Absence records (holiday and illness), login times, email/web traffic, performance reviews... this data can support decision making in HR.
© CIPD

As we’ve seen, you won’t go far these days without someone collecting your data. So, if we can use customer data to help us decide what products we might offer them, we can also use the data in our organisations to help us with our HR decisions.

Having data also helps us understand the challenges we are trying to solve, and just as importantly helps us show people in our organisations that we understand these challenges in detail. This leads to evidence-based decisions and by being able to show data from before and after our work we can also reveal the impact we are having in HR.

Let’s have a closer look at the type of HR data that can exist

HR data can be both quantitative and qualitative. This isn’t as complicated as it may sound!

Quantitative data will be numbers and so is measurable. For example, the number of people who leave your organisation in one month.

Qualitative data can’t be measured and is the ‘why’ behind the numbers. For example, the reasons given for why those people leave.

In order to make sure that HR has a good overview of the whole organisation it is important that HR data is looked at with other types of data in your organisation. This could include customer satisfaction data from the sales team, which when looked at with HR data about employee engagement might show you that teams which score their manager highly also have the highest customer satisfaction.

Imagine if you could also show from your HR data that the successful manager had the most training. How might you then use that data in decision making to help the business?
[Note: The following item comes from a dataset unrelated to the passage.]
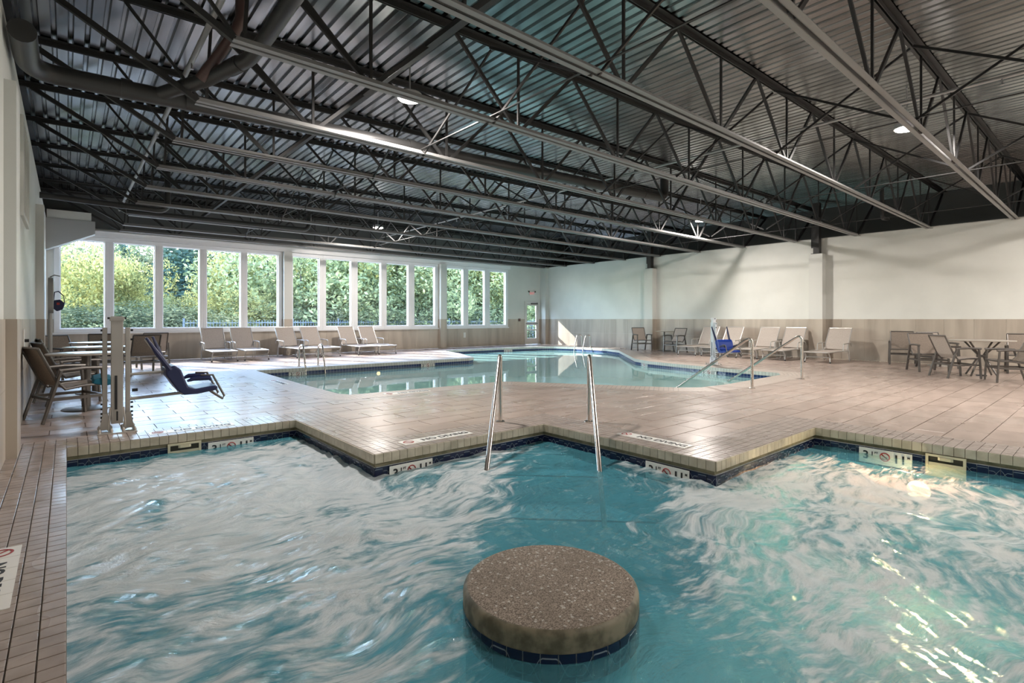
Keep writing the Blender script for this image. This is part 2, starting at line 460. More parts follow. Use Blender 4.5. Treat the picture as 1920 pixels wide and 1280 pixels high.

Could it be suggested that training managers better might lead to more engaged teams which then have higher customer satisfaction too?
This kind of HR analytics can be applied to decisions in all HR work.
For example:  
Improving employee morale Instead of having the costs of losing employees, organisations can help prevent them leaving by measuring their happiness and well-being and working to improve them both.
Driving business performance Workers with strong leadership skills can be found through analytics, leading to better recruitment of job applicants or promotion of existing staff to the right positions.
Improving retention (people staying within the organisation) Understanding why people leave means that HR can make suggestions of what to do to help keep them.

Predictive analytics

Most organisations are only beginning to work with HR analytics, but some are going further than simply showing how things have worked in the past, and they are now trying to use data to predict future events. This is known as predictive analytics.